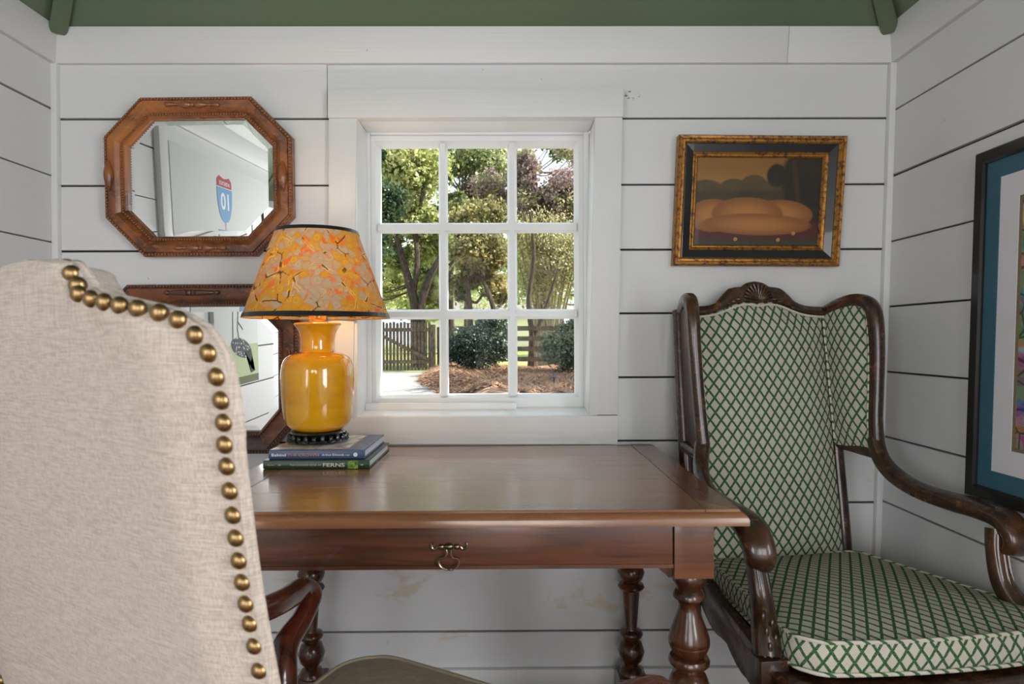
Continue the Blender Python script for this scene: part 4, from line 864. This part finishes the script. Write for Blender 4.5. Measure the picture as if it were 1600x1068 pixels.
obj('shield_lettering', text_mb('INTERSTATE', .125, .018, lambda a, b: Vector((xs+.0016, yc-.0625+a, zs-.029+b)), .01), m_wht, cn)
obj('shield_number', text_mb('10', .098, .078, lambda a, b: Vector((xs+.0016, yc-.046+a, zs-.140+b)), .02), m_wht, cn)
obj('sign_post', MB().box(xs-.0005, xs+.0008, yc-.005, yc+.005, zs-.235, zs-.197), plain('sign_grey', S(170, 170, 172), .6), cn)
obj('sign_panel', MB().box(xs-.0005, xs+.0010, yc-.10, yc+.09, zs-.34, zs-.232), m_blu, cn)
for dy_ in (-.03, .03): obj('panel_stripe', MB().box(xs+.0011, xs+.0016, yc+dy_-.008, yc+dy_+.008, zs-.32, zs-.24), m_wht, cn)
bn = thing('bird_canvas', 'pale canvas of a dark spotted bird, seen reflected in the lower mirror', 'picture', (XL, -1.2, .8))
obj('canvas', MB().box(XL+.001, XL+.020, -1.43, -.96, .80, 1.22), m_canvas, bn, bevel=.002); xq = XL+.0203
obj('green_ground', MB().box(xq, xq+.0006, -1.43, -.96, .835, .985), plain('pale_green_paint', S(196, 206, 160), .7), bn); obj('green_edge', MB().box(xq, xq+.0008, -1.43, -.96, .80, .835), plain('moss_paint', S(104, 112, 74), .7), bn)
k = NT('spotted_plumage'); e = k.vor(k.coord('Object'), 70, 'F1'); m_spot = k.set(Base_Color=k.mix(k.smooth(e, .36, .3), S(60, 66, 76), S(214, 214, 206)), Roughness=.7)
by, bz_ = -1.23, .97
obj('bird_body', MB().prism([(xq+.0007, by+.11*math.cos(a*PI/10), bz_+.045*math.sin(a*PI/10)+.02*math.cos(a*PI/10)) for a in range(20)], (.0008, 0, 0)), m_spot, bn)
m_ink = plain('dark_ink', S(38, 40, 44), .7)
obj('bird_leg', MB().prism([(xq+.0015, by-.06+u, bz_+v) for u, v in ((-.05, -.01), (.02, -.02), (-.02, -.07), (-.05, -.105), (-.095, -.118), (-.045, -.125), (-.03, -.09), (-.06, -.05))], (.0006, 0, 0)), m_ink, bn)
brm = MB()
for a_, b_ in (((.02, .03), (.04, .09)), ((.04, .09), (.03, .16)), ((.03, .16), (.035, .23)), ((.03, .12), (-.02, .085)), ((.09, .04), (.085, .23)), ((.02, .2), (.1, .2))): brm.bar((xq+.001, by+a_[0], bz_+a_[1]), (xq+.001, by+b_[0], bz_+b_[1]), .004, .0012, (1, 0, 0))
obj('branch_lines', brm, m_ink, bn)

# ================================================================== GREEN WING CHAIR
GO = Vector((.698, -.392, 0)); GT = math.radians(7)
gc = thing('wing_armchair', 'dark carved wing armchair in cream fabric with green trellis, by the corner', 'chair', GO, GT, local=True)
def rec(z): return .222+(z-.48)*.155
CXO = .012                                       # crest sits a little right of the seat's middle
ctop = [(0, 1.208), (.021, 1.204), (.039, 1.194), (.068, 1.190), (.09, 1.174), (.112, 1.153), (.145, 1.142), (.205, 1.139)]
cbot = [(0, 1.143), (.030, 1.1465), (.05, 1.146), (.084, 1.133), (.115, 1.122), (.15, 1.115), (.205, 1.113)]
def curve_fn(c):
    P = catmull([(x, 0, z) for x, z in c], 6); X = [p.x for p in P]; Z = [p.z for p in P]; return lambda x: float(np.interp(abs(x), X, Z))
ft, fb = curve_fn(ctop), curve_fn(cbot)
def gridmesh(F, nu, nv, UV):
    mb = MB(); mb.uv = []
    for j in range(nv+1):
        for i in range(nu+1): p = F(i/nu, j/nv); mb.v.append(Vector(p)); mb.uv.append(UV(p, i/nu, j/nv))
    for j in range(nv):
        for i in range(nu): a = j*(nu+1)+i; mb.f.append((a, a+1, a+nu+2, a+nu+1))
    return mb
def wback(t): return .200-.012*t
def backF(u, v):
    x = (2*u-1)*wback(v); zt2 = fb(x)+.006; z = .46+(zt2-.46)*v; s = abs(2*u-1); b = .042*(1-s**3.2)*min(1, (1-v)*9+.15)*min(1, v*6+.3)
    return (x+CXO*v, rec(z)-.004-b, z)
obj('inside_back', gridmesh(backF, 26, 34, lambda p, u, v: (p[0]-CXO*v, p[2])), m_trellis, gc, smooth=True, angle=180)
obj('outside_back', MB().prism([(-.19, rec(.46)+.006, .46), (.19, rec(.46)+.006, .46), (.19+CXO, rec(1.12)+.006, 1.12), (-.19+CXO, rec(1.12)+.006, 1.12)], (0, .012, 0)), m_trellis, gc)
# crest rail
xsn = np.linspace(-.208, .208, 61); rings = []
for x in xsn:
    zt3, zb3 = ft(x), fb(x); y = rec((zt3+zb3)/2); hmid = (zt3+zb3)/2
    rings.append([(x+CXO, y-.012, zb3), (x+CXO, y-.020, zb3+.006), (x+CXO, y-.021, hmid), (x+CXO, y-.016, zt3-.008), (x+CXO, y-.012, zt3-.002), (x+CXO, y, zt3), (x+CXO, y+.013, zt3-.003), (x+CXO, y+.015, hmid), (x+CXO, y+.013, zb3)])
crest = obj('crest_rail', MB().loft(rings), m_chair, gc, smooth=True, angle=45)
sc_ = MB(); y = rec(1.17)-.021
for i in range(11):
    a = math.radians(-75+15*i); L = .046-.006*abs(math.sin(a)); b0 = Vector((CXO+.004*math.sin(a), y-.001, 1.156)); b1_ = Vector((CXO+L*math.sin(a), y-.002, 1.156+L*math.cos(a)*.98)); sc_.tube([b0, (b0+b1_)/2+Vector((0, -.004, 0)), b1_], [(.0022, .0025), (.0042, .004), (.0045, .0035)], 7, up=(0, 1, 0))
for s in (-1, 1):
    for q in range(4): sc_.sphere((CXO+s*(.052+.013*q), y-.0005, 1.158-.006*q), (.009, .0035, .0055-.0007*q), 8, 5)
    sc_.tube(catmull([(CXO+s*.045, y, 1.150), (CXO+s*.07, y-.001, 1.147), (CXO+s*.095, y-.001, 1.138)], 5), .0035, 6)
obj('shell_carving', sc_, m_chair, crest, smooth=True, angle=60)
# piping along the crest
pp = catmull([(x+CXO, rec(fb(x))-.022, fb(x)-.003) for x in np.linspace(-.185, .185, 13)], 3); obj('piping', MB().tube(pp, .0032, 6), m_welt, gc, smooth=True)
TIPX = {-1: .258, 1: .283}
for s in (-1, 1):
    tip = TIPX[s]
    wp_ = [(.204, rec(1.126)-.004, 1.124), (.215, .270, 1.142), (.227, .220, 1.151), (.236, .182, 1.140), (.239, .163, 1.105), (.238, .155, 1.03), (.233, .150, .94), (.227, .146, .855), (.224, .138, .80)]
    P = catmull([(s*x+CXO*.5, y, z) for x, y, z in wp_], 6)
    rad = lerp_list([(.013, .013), (.016, .015), (.017, .017), (.018, .018), (.019, .017), (.0185, .016), (.0175, .015), (.0175, .015), (.018, .016)], len(P))
    wr = obj('wing_rail', MB().tube(P, rad, 12, up=(s, 0, 0), power=.75), m_chair, gc, smooth=True, angle=60)
    mx_ = (.224, .228, .238, tip-.028, tip-.010) if s > 0 else (.238, .252, .258, .256, .256)
    ar = [(.224, .140, .805), (mx_[0], .118, .758), (mx_[1], .075, .726), (mx_[2], .015, .706), (mx_[3], -.055, .698), (mx_[4], -.115, .695), (tip, -.155, .688), (tip+.001, -.182, .671), (tip, -.192, .648), (tip, -.183, .630), (tip, -.168, .624)]
    P = catmull([(s*x+CXO*.4, y, z) for x, y, z in ar], 6); rad = lerp_list([(.018, .016), (.0185, .018), (.020, .018), (.021, .017), (.024, .018), (.027, .019), (.030, .019), (.030, .018), (.028, .016), (.026, .011), (.024, .006)], len(P))
    am = obj('arm', MB().tube(P, rad, 14, up=(0, 0, 1), power=.72), m_chair, gc, smooth=True, angle=60)
    lf_ = MB()
    for q in range(3): lf_.tube(catmull([(s*tip+(q-1)*.012, -.135, .7055), (s*tip+(q-1)*.013, -.165, .695), (s*tip+(q-1)*.011, -.190, .668)], 4), lerp_list([.0015, .0042, .0015], 9), 6)
    obj('arm_carving', lf_, m_chair, am, smooth=True)
    po_ = [(tip-.006, -.152, .665), (tip-.013, -.160, .62), (tip-.014, -.178, .56), (tip-.002, -.212, .515), (tip+.004, -.230, .480)]
    P = catmull([(s*x, y, z) for x, y, z in po_], 5); pst = obj('arm_post', MB().tube(P, lerp_list([(.019, .017), (.0185, .016), (.020, .018), (.024, .021), (.025, .022)], len(P)), 12, up=(0, 1, 0), power=.7), m_chair, gc, smooth=True, angle=60)
    cvp = MB()
    for dx in (-.011, 0.0, .011): cvp.tube([(p.x+dx, p.y-(.0165 if dx == 0 else .0145), p.z) for p in P[1:]], .0030, 6, up=(1, 0, 0))
    for q in range(5): cvp.sphere((s*(tip-.001)+(.008 if q % 2 else -.006), -.243+.006*q, .500+.011*q), (.0045, .0035, .0125), 8, 5)
    obj('post_carving', cvp, m_chair, pst, smooth=True)
    obj('post_block', MB().box(s*(tip+.004)-.027, s*(tip+.004)+.027, -.258, -.205, .425, .486), m_chair, pst, bevel=.004)
    # rear post and wing lower rail
    P = [(s*.208+CXO*.2, rec(.40)+.012, .0), (s*.208+CXO*.2, rec(.42)+.012, .42), (s*.212+CXO*.5, rec(.8)+.012, .80), (s*.212+CXO, rec(1.12)+.010, 1.128)]
    obj('rear_post', MB().tube(catmull(P, 4), (.016, .018), 10, up=(0, 1, 0), power=.7), m_chair, gc, smooth=True, angle=60)
    obj('wing_rail', MB().tube([(s*.214+CXO*.5, rec(.775), .775), (s*.224+CXO*.5, .135, .768)], (.015, .014), 10, power=.75), m_chair, gc, smooth=True, angle=60)
    # wing panels: inside cloth, outside cloth
    wz = [p[2] for p in wp_[3:]][::-1]; wy = [p[1] for p in wp_[3:]][::-1]; wx = [p[0] for p in wp_[3:]][::-1]
    def wingF(u, v, off=0.0, bul=.012):
        zr = .772+(1.118-.772)*v; y0 = rec(zr)-.006; x0 = .196-off*.2; zf = .775+(1.136-.775)*v; y1 = float(np.interp(zf, wz, wy))+.004; x1 = float(np.interp(zf, wz, wx))-.010-off
        z = zr+(zf-zr)*u+(.016*math.sin(PI*u) if v > .9 else 0); b = bul*math.sin(PI*u)*min(1, (1-v)*6)*min(1, v*6)
        return (s*(x0+(x1-x0)*u-b+off*2)+CXO*.6, y0+(y1-y0)*u, z)
    g_ = gridmesh(wingF, 10, 22, lambda p, u, v: (.3+(rec(p[2])-p[1])*1.02, p[2]))
    if s > 0: g_.f = [q[::-1] for q in g_.f]
    obj('wing_inside', g_, m_trellis, gc, smooth=True, angle=180)
    g2 = gridmesh(lambda u, v: wingF(u, v, .004, -.0), 4, 8, lambda p, u, v: (.3+(rec(p[2])-p[1]), p[2])); g2.v = [p+Vector((s*.010, 0, 0)) for p in g2.v]
    obj('wing_outside', g2, m_oakd, gc, smooth=True, angle=180)
    pw = [wingF(0.02, v) for v in np.linspace(.02, .98, 12)]; obj('piping', MB().tube([(p[0]-s*.002, p[1]-.002, p[2]) for p in pw], .0030, 6, up=(1, 0, 0)), m_pipe, gc, smooth=True)
    pw = [wingF(.97, v) for v in np.linspace(.0, 1, 16)]; obj('piping', MB().tube([(p[0]-s*.004, p[1]-.001, p[2]) for p in pw], .0030, 6, up=(1, 0, 0)), m_pipe, gc, smooth=True)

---

**Written problem:** With all pictures left out, please transcribe exactly the lines from the start of the material through the line with "obj('branch_lines', brm, m_ink, bn)".

**Written response:**
Continue the Blender Python script for this scene: part 4, from line 864. This part finishes the script. Write for Blender 4.5. Measure the picture as if it were 1600x1068 pixels.
obj('shield_lettering', text_mb('INTERSTATE', .125, .018, lambda a, b: Vector((xs+.0016, yc-.0625+a, zs-.029+b)), .01), m_wht, cn)
obj('shield_number', text_mb('10', .098, .078, lambda a, b: Vector((xs+.0016, yc-.046+a, zs-.140+b)), .02), m_wht, cn)
obj('sign_post', MB().box(xs-.0005, xs+.0008, yc-.005, yc+.005, zs-.235, zs-.197), plain('sign_grey', S(170, 170, 172), .6), cn)
obj('sign_panel', MB().box(xs-.0005, xs+.0010, yc-.10, yc+.09, zs-.34, zs-.232), m_blu, cn)
for dy_ in (-.03, .03): obj('panel_stripe', MB().box(xs+.0011, xs+.0016, yc+dy_-.008, yc+dy_+.008, zs-.32, zs-.24), m_wht, cn)
bn = thing('bird_canvas', 'pale canvas of a dark spotted bird, seen reflected in the lower mirror', 'picture', (XL, -1.2, .8))
obj('canvas', MB().box(XL+.001, XL+.020, -1.43, -.96, .80, 1.22), m_canvas, bn, bevel=.002); xq = XL+.0203
obj('green_ground', MB().box(xq, xq+.0006, -1.43, -.96, .835, .985), plain('pale_green_paint', S(196, 206, 160), .7), bn); obj('green_edge', MB().box(xq, xq+.0008, -1.43, -.96, .80, .835), plain('moss_paint', S(104, 112, 74), .7), bn)
k = NT('spotted_plumage'); e = k.vor(k.coord('Object'), 70, 'F1'); m_spot = k.set(Base_Color=k.mix(k.smooth(e, .36, .3), S(60, 66, 76), S(214, 214, 206)), Roughness=.7)
by, bz_ = -1.23, .97
obj('bird_body', MB().prism([(xq+.0007, by+.11*math.cos(a*PI/10), bz_+.045*math.sin(a*PI/10)+.02*math.cos(a*PI/10)) for a in range(20)], (.0008, 0, 0)), m_spot, bn)
m_ink = plain('dark_ink', S(38, 40, 44), .7)
obj('bird_leg', MB().prism([(xq+.0015, by-.06+u, bz_+v) for u, v in ((-.05, -.01), (.02, -.02), (-.02, -.07), (-.05, -.105), (-.095, -.118), (-.045, -.125), (-.03, -.09), (-.06, -.05))], (.0006, 0, 0)), m_ink, bn)
brm = MB()
for a_, b_ in (((.02, .03), (.04, .09)), ((.04, .09), (.03, .16)), ((.03, .16), (.035, .23)), ((.03, .12), (-.02, .085)), ((.09, .04), (.085, .23)), ((.02, .2), (.1, .2))): brm.bar((xq+.001, by+a_[0], bz_+a_[1]), (xq+.001, by+b_[0], bz_+b_[1]), .004, .0012, (1, 0, 0))
obj('branch_lines', brm, m_ink, bn)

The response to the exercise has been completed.